— Begin Data extract —
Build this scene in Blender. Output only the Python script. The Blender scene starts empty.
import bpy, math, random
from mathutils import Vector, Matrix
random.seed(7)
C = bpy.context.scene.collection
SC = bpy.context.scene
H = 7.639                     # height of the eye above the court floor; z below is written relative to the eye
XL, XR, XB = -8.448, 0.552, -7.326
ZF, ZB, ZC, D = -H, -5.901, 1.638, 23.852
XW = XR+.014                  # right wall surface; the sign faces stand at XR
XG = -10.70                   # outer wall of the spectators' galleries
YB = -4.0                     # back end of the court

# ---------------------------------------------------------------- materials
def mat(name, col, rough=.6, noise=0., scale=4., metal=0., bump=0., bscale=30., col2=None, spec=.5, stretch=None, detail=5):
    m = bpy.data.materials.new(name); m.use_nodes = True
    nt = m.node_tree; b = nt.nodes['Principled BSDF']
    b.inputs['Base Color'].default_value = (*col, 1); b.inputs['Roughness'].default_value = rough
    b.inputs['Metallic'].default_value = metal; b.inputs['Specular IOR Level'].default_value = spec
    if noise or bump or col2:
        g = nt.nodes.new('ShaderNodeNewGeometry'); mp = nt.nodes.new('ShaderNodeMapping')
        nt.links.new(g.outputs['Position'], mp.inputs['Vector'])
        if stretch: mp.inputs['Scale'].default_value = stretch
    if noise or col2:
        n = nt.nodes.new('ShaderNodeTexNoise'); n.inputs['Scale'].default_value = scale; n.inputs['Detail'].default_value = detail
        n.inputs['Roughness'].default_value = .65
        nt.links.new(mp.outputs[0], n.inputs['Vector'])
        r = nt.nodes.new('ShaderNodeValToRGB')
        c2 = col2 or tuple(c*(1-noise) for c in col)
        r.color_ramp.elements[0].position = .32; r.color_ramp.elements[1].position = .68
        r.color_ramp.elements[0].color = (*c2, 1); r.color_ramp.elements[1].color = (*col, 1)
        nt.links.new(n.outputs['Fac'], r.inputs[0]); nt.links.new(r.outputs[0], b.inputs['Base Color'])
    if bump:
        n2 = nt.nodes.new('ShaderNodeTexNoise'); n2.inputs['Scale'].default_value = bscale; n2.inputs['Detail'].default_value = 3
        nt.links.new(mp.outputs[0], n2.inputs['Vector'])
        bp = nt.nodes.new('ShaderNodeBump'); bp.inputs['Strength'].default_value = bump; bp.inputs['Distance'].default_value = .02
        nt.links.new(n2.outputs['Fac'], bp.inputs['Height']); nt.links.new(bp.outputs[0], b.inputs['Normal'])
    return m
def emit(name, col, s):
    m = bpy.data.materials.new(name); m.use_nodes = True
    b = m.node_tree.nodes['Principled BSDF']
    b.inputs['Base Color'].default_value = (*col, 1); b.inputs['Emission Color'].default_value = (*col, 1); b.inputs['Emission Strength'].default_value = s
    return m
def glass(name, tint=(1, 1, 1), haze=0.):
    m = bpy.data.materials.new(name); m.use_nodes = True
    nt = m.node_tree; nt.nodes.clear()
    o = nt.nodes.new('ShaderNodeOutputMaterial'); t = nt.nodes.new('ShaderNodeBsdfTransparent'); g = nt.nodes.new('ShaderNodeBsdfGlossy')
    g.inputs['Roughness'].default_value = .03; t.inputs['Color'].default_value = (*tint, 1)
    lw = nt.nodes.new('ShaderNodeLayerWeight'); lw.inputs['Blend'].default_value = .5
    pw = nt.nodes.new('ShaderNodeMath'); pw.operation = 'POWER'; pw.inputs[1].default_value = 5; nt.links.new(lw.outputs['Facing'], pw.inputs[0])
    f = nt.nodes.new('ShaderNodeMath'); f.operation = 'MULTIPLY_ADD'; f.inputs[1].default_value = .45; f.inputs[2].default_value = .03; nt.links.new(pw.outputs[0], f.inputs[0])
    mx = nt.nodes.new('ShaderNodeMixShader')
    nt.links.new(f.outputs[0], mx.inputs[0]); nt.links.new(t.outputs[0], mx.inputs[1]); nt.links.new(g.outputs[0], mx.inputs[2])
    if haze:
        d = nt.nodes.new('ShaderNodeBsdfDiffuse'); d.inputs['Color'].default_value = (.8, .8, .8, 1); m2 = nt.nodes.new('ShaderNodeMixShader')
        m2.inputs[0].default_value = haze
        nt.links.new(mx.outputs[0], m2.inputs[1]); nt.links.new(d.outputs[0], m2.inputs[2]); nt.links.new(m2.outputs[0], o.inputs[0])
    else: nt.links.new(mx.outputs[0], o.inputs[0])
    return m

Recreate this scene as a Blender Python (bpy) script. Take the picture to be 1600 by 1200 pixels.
— End Data extract —
Instructions for the task: Return all of the entries exactly as they were supplied.

Finished task:
Build this scene in Blender. Output only the Python script. The Blender scene starts empty.
import bpy, math, random
from mathutils import Vector, Matrix
random.seed(7)
C = bpy.context.scene.collection
SC = bpy.context.scene
H = 7.639                     # height of the eye above the court floor; z below is written relative to the eye
XL, XR, XB = -8.448, 0.552, -7.326
ZF, ZB, ZC, D = -H, -5.901, 1.638, 23.852
XW = XR+.014                  # right wall surface; the sign faces stand at XR
XG = -10.70                   # outer wall of the spectators' galleries
YB = -4.0                     # back end of the court

# ---------------------------------------------------------------- materials
def mat(name, col, rough=.6, noise=0., scale=4., metal=0., bump=0., bscale=30., col2=None, spec=.5, stretch=None, detail=5):
    m = bpy.data.materials.new(name); m.use_nodes = True
    nt = m.node_tree; b = nt.nodes['Principled BSDF']
    b.inputs['Base Color'].default_value = (*col, 1); b.inputs['Roughness'].default_value = rough
    b.inputs['Metallic'].default_value = metal; b.inputs['Specular IOR Level'].default_value = spec
    if noise or bump or col2:
        g = nt.nodes.new('ShaderNodeNewGeometry'); mp = nt.nodes.new('ShaderNodeMapping')
        nt.links.new(g.outputs['Position'], mp.inputs['Vector'])
        if stretch: mp.inputs['Scale'].default_value = stretch
    if noise or col2:
        n = nt.nodes.new('ShaderNodeTexNoise'); n.inputs['Scale'].default_value = scale; n.inputs['Detail'].default_value = detail
        n.inputs['Roughness'].default_value = .65
        nt.links.new(mp.outputs[0], n.inputs['Vector'])
        r = nt.nodes.new('ShaderNodeValToRGB')
        c2 = col2 or tuple(c*(1-noise) for c in col)
        r.color_ramp.elements[0].position = .32; r.color_ramp.elements[1].position = .68
        r.color_ramp.elements[0].color = (*c2, 1); r.color_ramp.elements[1].color = (*col, 1)
        nt.links.new(n.outputs['Fac'], r.inputs[0]); nt.links.new(r.outputs[0], b.inputs['Base Color'])
    if bump:
        n2 = nt.nodes.new('ShaderNodeTexNoise'); n2.inputs['Scale'].default_value = bscale; n2.inputs['Detail'].default_value = 3
        nt.links.new(mp.outputs[0], n2.inputs['Vector'])
        bp = nt.nodes.new('ShaderNodeBump'); bp.inputs['Strength'].default_value = bump; bp.inputs['Distance'].default_value = .02
        nt.links.new(n2.outputs['Fac'], bp.inputs['Height']); nt.links.new(bp.outputs[0], b.inputs['Normal'])
    return m
def emit(name, col, s):
    m = bpy.data.materials.new(name); m.use_nodes = True
    b = m.node_tree.nodes['Principled BSDF']
    b.inputs['Base Color'].default_value = (*col, 1); b.inputs['Emission Color'].default_value = (*col, 1); b.inputs['Emission Strength'].default_value = s
    return m
def glass(name, tint=(1, 1, 1), haze=0.):
    m = bpy.data.materials.new(name); m.use_nodes = True
    nt = m.node_tree; nt.nodes.clear()
    o = nt.nodes.new('ShaderNodeOutputMaterial'); t = nt.nodes.new('ShaderNodeBsdfTransparent'); g = nt.nodes.new('ShaderNodeBsdfGlossy')
    g.inputs['Roughness'].default_value = .03; t.inputs['Color'].default_value = (*tint, 1)
    lw = nt.nodes.new('ShaderNodeLayerWeight'); lw.inputs['Blend'].default_value = .5
    pw = nt.nodes.new('ShaderNodeMath'); pw.operation = 'POWER'; pw.inputs[1].default_value = 5; nt.links.new(lw.outputs['Facing'], pw.inputs[0])
    f = nt.nodes.new('ShaderNodeMath'); f.operation = 'MULTIPLY_ADD'; f.inputs[1].default_value = .45; f.inputs[2].default_value = .03; nt.links.new(pw.outputs[0], f.inputs[0])
    mx = nt.nodes.new('ShaderNodeMixShader')
    nt.links.new(f.outputs[0], mx.inputs[0]); nt.links.new(t.outputs[0], mx.inputs[1]); nt.links.new(g.outputs[0], mx.inputs[2])
    if haze:
        d = nt.nodes.new('ShaderNodeBsdfDiffuse'); d.inputs['Color'].default_value = (.8, .8, .8, 1); m2 = nt.nodes.new('ShaderNodeMixShader')
        m2.inputs[0].default_value = haze
        nt.links.new(mx.outputs[0], m2.inputs[1]); nt.links.new(d.outputs[0], m2.inputs[2]); nt.links.new(m2.outputs[0], o.inputs[0])
    else: nt.links.new(mx.outputs[0], o.inputs[0])
    return m

Recreate this scene as a Blender Python (bpy) script. Take the picture to be 1600 by 1200 pixels.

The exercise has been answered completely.